#### Available data
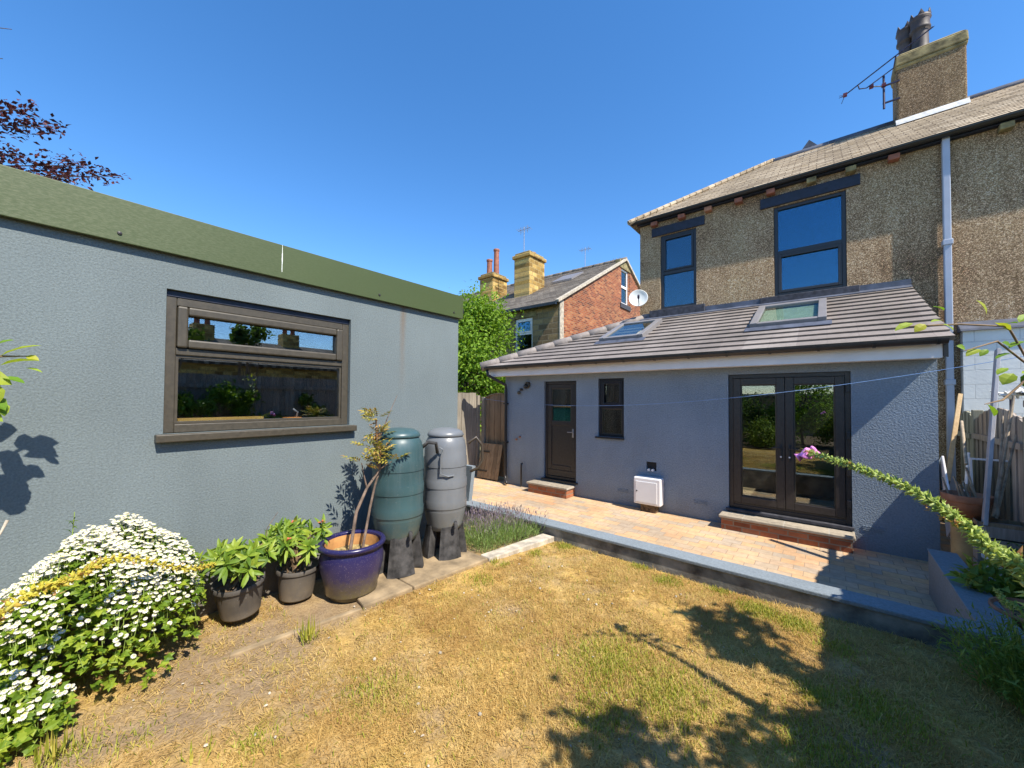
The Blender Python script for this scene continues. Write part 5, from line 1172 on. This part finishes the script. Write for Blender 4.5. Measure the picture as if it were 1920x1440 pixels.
# ================================================================ GRASS
def inpoly(x, y, poly):
    r = False; n = len(poly); j = n-1
    for i in range(n):
        xi, yi = poly[i]; xj, yj = poly[j]
        if (yi > y) != (yj > y) and x < (xj-xi)*(y-yi)/(yj-yi)+xi: r = not r
        j = i
    return r
dirt = [tuple(pix(px, py, 2, .36))[:2] for px, py in ((330, 1190), (520, 1140), (640, 1165), (560, 1250), (500, 1330), (380, 1390), (160, 1450), (-40, 1470), (-60, 1430), (230, 1330))]
gpat = [(tuple(pix(px, py, 2, .32))[:2], r, k) for px, py, r, k in ((1420, 1140, .16, 1), (1490, 1165, .14, 1), (1250, 1085, .12, .9), (1200, 1058, .10, .6), (1060, 1020, .12, .7), (1000, 1035, .10, .6), (1150, 1250, .34, .55), (1240, 1300, .30, .6), (1120, 1330, .2, .4), (1640, 1330, .22, .5), (1570, 1210, .12, .3), (1530, 1300, .10, .9), (120, 1430, .16, .4), (250, 1400, .10, .3), (480, 1400, .10, .5), (1350, 1100, .1, .6), (900, 1090, .14, .25), (700, 1300, .2, .25), (940, 1060, .08, .5), (1550, 1420, .3, .3))]
def nz(x, y, s): return math.sin(x*s*1.3+2.1*math.sin(y*s*.7))*math.sin(y*s*1.1+1.7*math.sin(x*s*.9))
ca = lawn_o.data.color_attributes.new('bare', 'FLOAT_COLOR', 'POINT')
blobs = [(tuple(pix(px, py, 2, .34))[:2], r, k) for px, py, r, k in ((960, 1135, .16, .8), (1030, 1200, .12, .5), (760, 1240, .16, .6), (820, 1340, .14, .5), (1200, 1180, .12, .55), (1120, 1100, .10, .5), (620, 1400, .12, .5), (950, 1390, .14, .5), (1350, 1270, .1, .5), (560, 1330, .2, .7), (1460, 1170, .10, .5), (1090, 1040, .14, .6), (640, 1300, .2, .6), (870, 1250, .10, .5), (1640, 1420, .22, .8), (1580, 1250, .2, .6), (1300, 1110, .12, .5), (700, 1210, .14, .5))]
def bare(x, y):
    v = max([0]+[k*math.exp(-((x-c[0])**2+(y-c[1])**2)/(r*r)) for c, r, k in blobs]); n_ = .5*nz(x, y, 7)+.3*nz(y, x, 15)
    if x < -2.75 and y > .9: v = max(v, .75)
    q = sum(inpoly(x+dx, y+dy, dirt) for dx in (-.12, 0, .12) for dy in (-.12, 0, .12))/9
    return min(1, max(0, max(v, q)+.45*n_*(1 if max(v, q) > .15 else 0)))
ca.data.foreach_set('color', np.array([[bare(v.co.x, v.co.y) if v.co.y > -1.5 else 0]*3+[1] for v in lawn_o.data.vertices], dtype=np.float32).ravel())
def fgrass(n, mat, green, name, label):
    V = []; F = []; k = 0; o = 0
    while k < n:
        # density falls with distance from the lens
        y = 3.92*(rng.random()**.75) if rng.random() < .88 else -1.2+1.3*rng.random(); x = -3.55+5.0*rng.random()
        if y < -.3 and x > .6: continue
        px_ = (x*_c+y*_s); pz = (-x*_s+y*_c)
        if pz < .7 or abs(px_/pz) > 1.5: continue
        if -3.6 < x < -2.62 and y > 1.24 and x < -2.80+.085*(y-1.28): continue
        if y > 2.9 and x < -2.52: continue
        g = max([0]+[kk*math.exp(-((x-c[0])**2+(y-c[1])**2)/(r*r*.55)) for c, r, kk in gpat])
        d_ = inpoly(x, y, dirt)
        if green:
            if rng.random() > g*1.0+.012: continue
        else:
            if rng.random() < .9*bare(x, y): continue
            if rng.random() < .40+.5*nz(x, y, 2.6)+.35*nz(x+5, y, 6)+.35*nz(y, x, 19): continue
        z = lawn_z(x, y)+.004; a = rng.random()*6.28
        if green: L = .018+.026*rng.random(); tl = .5*abs(rng.normal())+.2
        else:
            L = (.02+.032*rng.random())*(.75+.6*max(0, nz(x*1.7, y*1.7, 9)))+(.06*rng.random() if rng.random() < .03 else 0); tl = 1.08+.42*rng.random() if rng.random() < .86 else .5+.5*rng.random()
        dx, dy, dzv = math.cos(a)*math.sin(tl), math.sin(a)*math.sin(tl), math.cos(tl)+.05
        wd2 = (.0016+.0012*rng.random())*(1 if green else .62); rx, ry = -math.sin(a)*wd2, math.cos(a)*wd2
        mx, my, mz = x+dx*L*.55, y+dy*L*.55, z+dzv*L*.6; tx, ty, tz = x+dx*L*1.05, y+dy*L*1.05, z+dzv*L*(.85 if tl < 1 else .6)
        V += [(x-rx, y-ry, z), (x+rx, y+ry, z), (mx+rx*.8, my+ry*.8, mz), (mx-rx*.8, my-ry*.8, mz), (tx, ty, max(z, tz))]
        F += [(o, o+1, o+2, o+3), (o+3, o+2, o+4)]; o += 5; k += 1
    mb = MB(); mb.v = V; mb.f = F; mb.mi = [0]*len(F)
    return tag(mb.build(name, M[mat], loc=(0, 0, .3)), label, 'grass', None, 'stuff')
fgrass(165000, 'straw', False, 'dry_grass', 'scorched straw coloured grass covering the lawn')
fgrass(21000, 'grassgreen', True, 'green_grass', 'patches of surviving green grass in the dry lawn')
def tuft(label, px, py, n, h, mat='grassgreen'):
    c = pix(px, py, 2, .36); c.z = lawn_z(c.x, c.y); mb = MB()
    for i in range(n):
        a = rng.random()*6.28; p = c+Vector((rng.normal()*.025, rng.normal()*.025, 0)); mb.leaf(p, (math.cos(a)*.4, math.sin(a)*.4, 1), (math.cos(a), math.sin(a), .2), h*(.5+.6*rng.random()), .009, .25)
    tag(mb.build('grass_tuft', M[mat]), label, 'grass tuft')
tuft('tall green grass tuft on the bare soil in front of the blue pot', 578, 1195, 38, .17)
tuft('small green blade tuft in the bare soil at the bottom of the lawn', 370, 1420, 6, .10)
tuft('small green tuft at the near end of the pale kerb', 930, 1050, 26, .08)
tuft('straggly green tuft at the foot of the white flowering bush', 100, 1420, 40, .15)
wt = MB()
for i in range(150):
    x = -2.9+2.6*rng.random(); y = .3+3.2*rng.random(); z = lawn_z(x, y)
    r = .004+.008*rng.random()**2; wt.lathe([(0, -r*.3), (r, 0), (r*.8, r*.5), (0, r*.7)], (x, y, z+r*.4+.008), 6, Vector((0, 0, 1))+rv(.4))
tag(wt.build('pebbles', M['kerb']), 'pale pebbles and petals scattered over the dry lawn', 'pebbles', None, 'stuff')
# ================================================================ SURROUNDINGS (seen in the glass, casting the dappled shade)
def hedge(label, base, crown, n, mat='lf_dark', L=.10, clumps=24, tr=.05, group=None): return tree('garden_shrub', label, base, 2, crown, n, mat, L, 'bark', clumps, 'shrub', tr, .6, group)
hedge('tall thin shrub over the right fence shading the lawn corner', (2.3, 2.75, .0), (1.84, 2.72, 3.25, .25, .34, .24), 520, clumps=9, L=.11)
hedge('tall loose shrub over the right fence shading the near lawn', (2.4, 1.35, .0), (1.98, 1.35, 3.2, .58, .60, .34), 950, clumps=22, L=.11)
hedge('climbing shrub with sunlit top on the garden side of the right fence', (1.4, 1.9, .25), (1.36, 1.9, 1.45, .26, .85, .95), 6000, 'lf_tree', .085)
hedge('dark climber on the right fence at the near end of the garden', (1.4, .5, .25), (1.38, .3, 1.5, .26, .9, .95), 6000)
hedge('bushy climber on the garden side of the right fence by the low wall end', (1.42, 3.5, .25), (1.40, 3.5, 1.35, .22, .75, .85), 4200, 'lf_rhodo')
hedge('deep green shrub beyond the right fence by the patio', (2.9, 4.9, 0), (2.7, 4.9, 1.2, .6, .8, .7), 2600)
hedge('whitish green shrub in the border at the near end of the garden', (-1.7, -1.9, .3), (-1.7, -1.9, .75, .65, .5, .50), 3600, 'lf_rhodo', .07)
hedge('dark evergreen shrub in the border at the end of the lawn', (-2.9, -3.2, .3), (-2.9, -3.2, 1.35, 1.0, .8, 1.15), 5000)
hedge('spreading green shrub in the middle of the end border', (.45, -2.7, .3), (.45, -2.7, 1.0, .7, .6, .8), 4200, 'lf_shade', .09)
hedge('tall bright shrub at the right end of the far border', (-.7, -3.6, .3), (-.7, -3.6, 1.75, 1.1, .7, 1.5), 6000, 'lf_tree', .10)
struct(sheet(-3.6, 1.6, -8.2, -1.25, .2, lambda x, y: lawn_z(x, y)+.03).build('border_soil', M['soil'], loc=(0, 0, 0)))
bw_ = thing('boundary_wall', 'dark gritstone wall closing the near end of the garden', 'garden wall', (-1, -8, .3))
bx(-8, 6, -8.6, -8.2, .0, 2.2).build('wall', M['stone_xz'], bw_); bx(-8.05, 6.05, -8.65, -8.15, 2.2, 2.3).build('coping', M['kerb'], bw_)
for k, (y0, y1, lab) in enumerate(((-6, 3.2, 'slate roofed stone terrace beyond the right hand gardens, nearer half'), (3.2, 13, 'slate roofed stone terrace beyond the right hand gardens, farther half'))):
    nh = thing('stone_terrace', lab, 'house', (17, (y0+y1)/2, 0))
    bx(15, 21, y0, y1-.01, -.05, 3.6).build('wall', M['stone_chim'], nh)
    MB().prism([(14.7, y0, 3.5), (18, y0, 5.0), (21.3, y0, 3.5), (21.3, y0, 3.6), (18, y0, 5.12), (14.7, y0, 3.62)], (0, y1-y0-.01, 0)).build('roof', M['tile_stone'], nh)
    for yc in (y0+2.2, y0+6.4):
        c = bx(17.6, 18.4, yc-.45, yc+.45, 4.6, 5.75).build('chimney', M['stone_chim'], nh)
        for d in (-.22, .22): MB().lathe([(.13, 5.75), (.11, 6.3), (.14, 6.32), (0, 6.32)], (18, yc+d, 0), 10).build('chimney_pot', M['redclay'], c)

#### Your instructions
Display every line of the listing that contains the string "from".

#### Expected answer
The Blender Python script for this scene continues. Write part 5, from line 1172 on. This part finishes the script. Write for Blender 4.5. Measure the picture as if it were 1920x1440 pixels.
        # density falls with distance from the lens